Ее тянет к себе новое и незнакомое; мне нужно одно только старое. Ей только бы ничего не напоминало о доме, я отчаянно выискиваю остатки своего дома. Ей нравится сбиваться с пути, я своего пока еще не нашел.
Мое любопытство — если я вообще его проявляю — пробуждают совсем другие вещи. Жене для этого нужно увидеть вещи, которые разжигают воображение, мне — вещи, которые бередят память. Мы путешествуем вместе врозь.
Я хочу, чтобы мне напоминали об утраченной Итаке; она пребывает в поисках нового мира. Каждая поездка в любой средиземноморский город должна приближать меня к тому, что я знаю, или к тому, что я, как мне кажется — впрочем, я уже в этом не уверен, — помню и вроде как хочу увидеть снова. Без этого по мне хоть вообще не путешествуй. Мне нравится ходить по улицам чужеземных городов и подмечать воображаемые вехи — несуществующие вехи, которые для меня-то существуют, поскольку ведут в параллельное место и в теневой часовой пояс где-либо в другом времени.
Жена моя наблюдает все это и пытается уговорить меня сбросить «багаж», который я за собой таскаю. Я готов признать ее правоту. Иногда, когда мы идем вместе по незнакомым улицам, я пытаюсь, что называется, сблизить позиции. Смотрю на невпечатляющие жилые здания в безликих районах и задаюсь не вопросом: «Стоило ли вообще ехать в этот город?», — а вопросом: «Смог бы я здесь жить?». Я высматриваю дом; жене довольно отелей.

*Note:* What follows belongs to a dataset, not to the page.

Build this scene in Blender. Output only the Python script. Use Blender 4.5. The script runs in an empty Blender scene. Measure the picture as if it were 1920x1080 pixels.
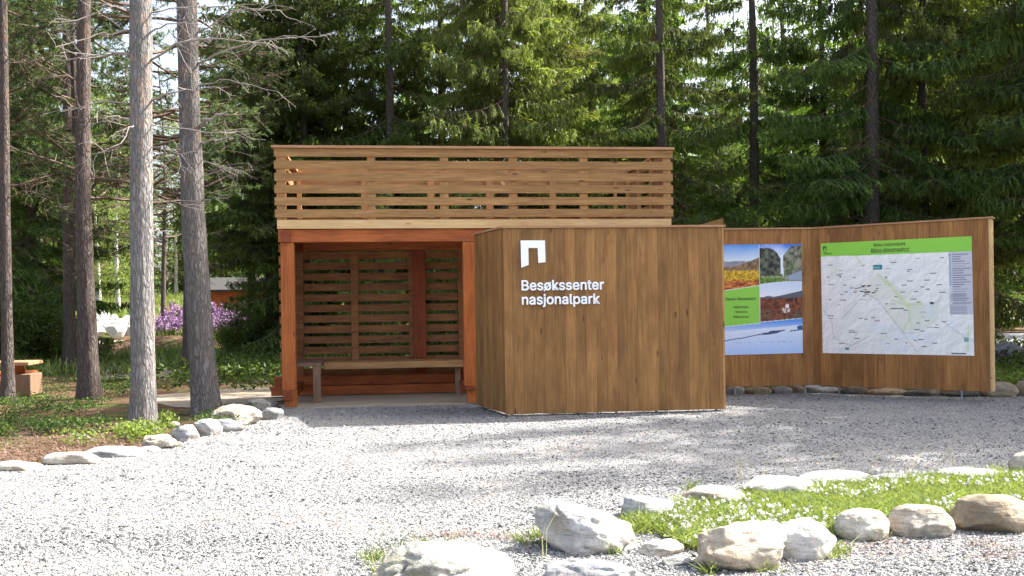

С течением времени мы достигли своего рода компромисса: я пытаюсь оставить попытки путешествовать в поисках утраченного времени, а вместо этого путешествовать в поисках воображаемого будущего. Я «навожу мосты» не словами: «Правда же этот живописный городок в предгорьях очень красив?», — а иначе: «Могу я себе представить, что я здесь живу?».